## SHORT EXERCISE:
Reproduce, character for character, the lines below from the first through the one with "COL = SC.collection". Leave pictures out.
########
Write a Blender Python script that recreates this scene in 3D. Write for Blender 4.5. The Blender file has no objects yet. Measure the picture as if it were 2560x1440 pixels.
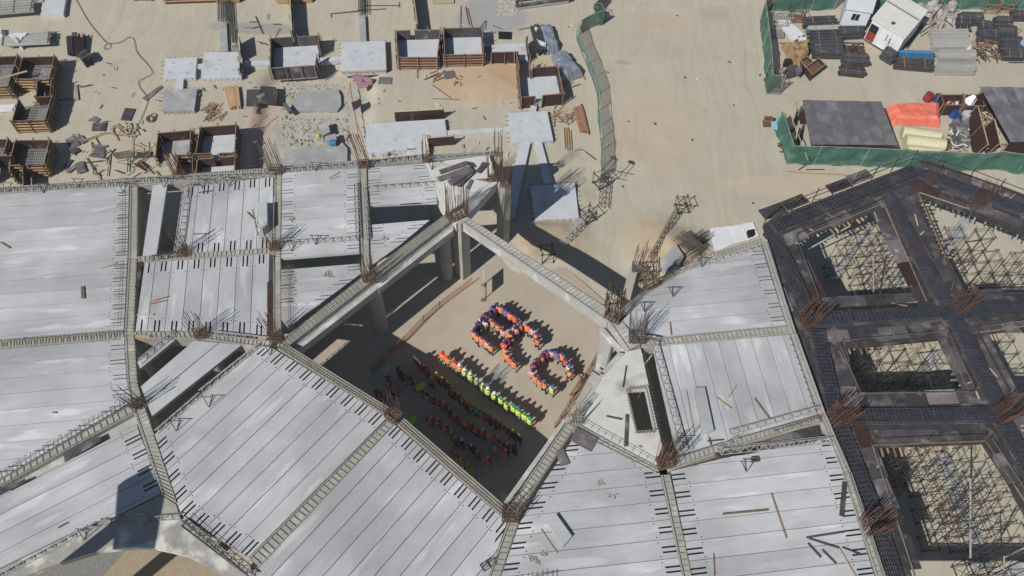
import bpy, math, random
from math import radians, sin, cos, pi, atan2, hypot, floor
from mathutils import Vector, Matrix, noise
from mathutils.geometry import tessellate_polygon
random.seed(7)
R = random.random
def U(a, b): return a + (b - a) * R()
SC = bpy.context.scene
COL = SC.collection

# ---------------------------------------------------------------- camera, sky, sun, exposure
GZ = 59.15                     # camera height above the ground, metres
ZS = 7.8                       # top of the precast deck
FPX = 2085.0                   # focal length in photo pixels (2560 wide)
AL, RO = radians(56.03), radians(-2.42)
_r = Vector((1, 0, 0)); _w = Vector((0, cos(AL), -sin(AL))); _d = Vector((0, -sin(AL), -cos(AL)))
CR = cos(RO) * _r + sin(RO) * _d
CD = -sin(RO) * _r + cos(RO) * _d
cam = bpy.data.cameras.new('camera'); cam_o = bpy.data.objects.new('camera', cam); COL.objects.link(cam_o)
cam.sensor_width = 36; cam.lens = FPX / 2560 * 36; cam.clip_start = 1; cam.clip_end = 2000
m = Matrix((CR, -CD, -_w)).transposed().to_4x4(); m.translation = Vector((0, 0, GZ)); cam_o.matrix_world = m
SC.camera = cam_o
AZ, EL = radians(48.0), radians(43.5)      # direction the shadows point, sun elevation
SHX, SHY = cos(AZ), sin(AZ)
world = bpy.data.worlds.new('World'); SC.world = world; world.use_nodes = True
nt = world.node_tree; nt.nodes.clear()
sky = nt.nodes.new('ShaderNodeTexSky'); sky.sky_type = 'NISHITA'; sky.sun_disc = False
sky.sun_elevation = EL; sky.sun_rotation = math.atan2(-SHX, -SHY) % (2 * pi)
sky.dust_density = 0.5; sky.air_density = 1.0; sky.ozone_density = 2.5
bg = nt.nodes.new('ShaderNodeBackground'); bg.inputs[1].default_value = 0.05
wo = nt.nodes.new('ShaderNodeOutputWorld')
nt.links.new(sky.outputs[0], bg.inputs[0]); nt.links.new(bg.outputs[0], wo.inputs[0])
sun = bpy.data.lights.new('sun', 'SUN'); sun.energy = 4.1; sun.angle = radians(0.5); sun.color = (1.0, 0.965, 0.915)
sun_o = bpy.data.objects.new('sun', sun); COL.objects.link(sun_o)
sdir = Vector((SHX * cos(EL), SHY * cos(EL), -sin(EL)))
sun_o.rotation_euler = sdir.to_track_quat('-Z', 'Y').to_euler(); sun_o.location = (0, 0, 100)
SC.view_settings.view_transform = 'Standard'; SC.view_settings.look = 'None'
SC.view_settings.gamma = 1; SC.view_settings.use_curve_mapping = False
SC.view_settings.exposure = 0.08
SC.cycles.diffuse_bounces = 2; SC.cycles.max_bounces = 6; SC.cycles.transparent_max_bounces = 12

def P(x, y, z=0.0):
    """photo pixel -> point of the place at height z (surveyed by back-projection)"""
    v = (x - 1280) * CR + (y - 720) * CD + FPX * _w
    t = (GZ - z) / (-v.z)
    return Vector((v.x * t, v.y * t, z))
def PL(pts, z=0.0): return [P(x, y, z) for x, y in pts]

# ---------------------------------------------------------------- materials
MATS = {}
def mat(key, c1, c2=None, scale=1.0, detail=6, bump=0.0, bscale=None, rough=0.85, rand=0.0, stretch=(1, 1, 1), metal=0.0,
        c3=None, s3=0.3, t3=0.55, w3=0.06, coords='Object', spec=0.3, alpha=None, hue=0.0, wn=None):
    if key in MATS: return MATS[key]
    m = bpy.data.materials.new(key); m.use_nodes = True; n = m.node_tree; N = n.nodes; L = n.links
    b = N['Principled BSDF']; b.inputs['Roughness'].default_value = rough; b.inputs['Metallic'].default_value = metal
    b.inputs['Specular IOR Level'].default_value = spec
    tc = N.new('ShaderNodeTexCoord'); mp = N.new('ShaderNodeMapping'); mp.inputs['Scale'].default_value = stretch
    L.new(tc.outputs[coords], mp.inputs[0])
    oi = N.new('ShaderNodeObjectInfo')
    off = N.new('ShaderNodeVectorMath'); off.operation = 'MULTIPLY_ADD'
    cmb = N.new('ShaderNodeCombineXYZ'); L.new(oi.outputs['Random'], cmb.inputs[0]); L.new(oi.outputs['Random'], cmb.inputs[1]); L.new(oi.outputs['Random'], cmb.inputs[2])
    L.new(cmb.outputs[0], off.inputs[0]); off.inputs[1].default_value = (37, 91, 53); L.new(mp.outputs[0], off.inputs[2])
    vec = off.outputs[0]
    c2 = c2 or tuple(x * 0.75 for x in c1)
    nz = N.new('ShaderNodeTexNoise'); nz.inputs['Scale'].default_value = scale; nz.inputs['Detail'].default_value = detail; nz.inputs['Roughness'].default_value = 0.62
    L.new(vec, nz.inputs['Vector'])
    rp = N.new('ShaderNodeMapRange'); rp.inputs[1].default_value = 0.3; rp.inputs[2].default_value = 0.7; L.new(nz.outputs[0], rp.inputs[0])
    mx = N.new('ShaderNodeMix'); mx.data_type = 'RGBA'; L.new(rp.outputs[0], mx.inputs[0])
    mx.inputs[6].default_value = (*c2, 1); mx.inputs[7].default_value = (*c1, 1)
    out = mx.outputs[2]
    if c3:
        n3 = N.new('ShaderNodeTexNoise'); n3.inputs['Scale'].default_value = s3; n3.inputs['Detail'].default_value = 5; L.new(vec, n3.inputs['Vector'])
        r3 = N.new('ShaderNodeMapRange'); r3.inputs[1].default_value = t3 - w3; r3.inputs[2].default_value = t3 + w3; L.new(n3.outputs[0], r3.inputs[0])
        m3 = N.new('ShaderNodeMix'); m3.data_type = 'RGBA'; L.new(r3.outputs[0], m3.inputs[0]); L.new(out, m3.inputs[6]); m3.inputs[7].default_value = (*c3, 1)
        out = m3.outputs[2]
    if rand or hue:
        hs = N.new('ShaderNodeHueSaturation'); mr = N.new('ShaderNodeMapRange'); mr.inputs[3].default_value = 1 - rand; mr.inputs[4].default_value = 1 + rand
        L.new(oi.outputs['Random'], mr.inputs[0]); L.new(mr.outputs[0], hs.inputs['Value']); L.new(out, hs.inputs['Color'])
        if hue:
            mh = N.new('ShaderNodeMapRange'); mh.inputs[3].default_value = 0.5 - hue; mh.inputs[4].default_value = 0.5 + hue
            fr = N.new('ShaderNodeMath'); fr.operation = 'FRACT'; ml = N.new('ShaderNodeMath'); ml.operation = 'MULTIPLY'; ml.inputs[1].default_value = 17.3
            L.new(oi.outputs['Random'], ml.inputs[0]); L.new(ml.outputs[0], fr.inputs[0]); L.new(fr.outputs[0], mh.inputs[0]); L.new(mh.outputs[0], hs.inputs['Hue'])
        out = hs.outputs[0]
    if wn:
        ge = N.new('ShaderNodeNewGeometry'); n4 = N.new('ShaderNodeTexNoise'); n4.inputs['Scale'].default_value = wn[0]; n4.inputs['Detail'].default_value = 7; L.new(ge.outputs['Position'], n4.inputs['Vector'])
        r4 = N.new('ShaderNodeMapRange'); r4.inputs[1].default_value = 0.35; r4.inputs[2].default_value = 0.65; r4.inputs[3].default_value = 1 - wn[1]; r4.inputs[4].default_value = 1 + wn[1]; L.new(n4.outputs[0], r4.inputs[0])
        h4 = N.new('ShaderNodeHueSaturation'); L.new(r4.outputs[0], h4.inputs['Value']); L.new(out, h4.inputs['Color']); out = h4.outputs[0]
    L.new(out, b.inputs['Base Color'])
    if bump:
        nb = N.new('ShaderNodeTexNoise'); nb.inputs['Scale'].default_value = bscale or scale * 6; nb.inputs['Detail'].default_value = 5
        L.new(vec, nb.inputs['Vector'])
        bp = N.new('ShaderNodeBump'); bp.inputs['Strength'].default_value = bump; bp.inputs['Distance'].default_value = 0.1
        L.new(nb.outputs[0], bp.inputs['Height']); L.new(bp.outputs[0], b.inputs['Normal'])
    if alpha is not None: b.inputs['Alpha'].default_value = alpha
    MATS[key] = m; return m
def dirty(key, base, dirt, **k): return mat(key, base, c3=dirt, **k)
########
## EXPECTED OUTPUT:
Write a Blender Python script that recreates this scene in 3D. Write for Blender 4.5. The Blender file has no objects yet. Measure the picture as if it were 2560x1440 pixels.
import bpy, math, random
from math import radians, sin, cos, pi, atan2, hypot, floor
from mathutils import Vector, Matrix, noise
from mathutils.geometry import tessellate_polygon
random.seed(7)
R = random.random
def U(a, b): return a + (b - a) * R()
SC = bpy.context.scene
COL = SC.collection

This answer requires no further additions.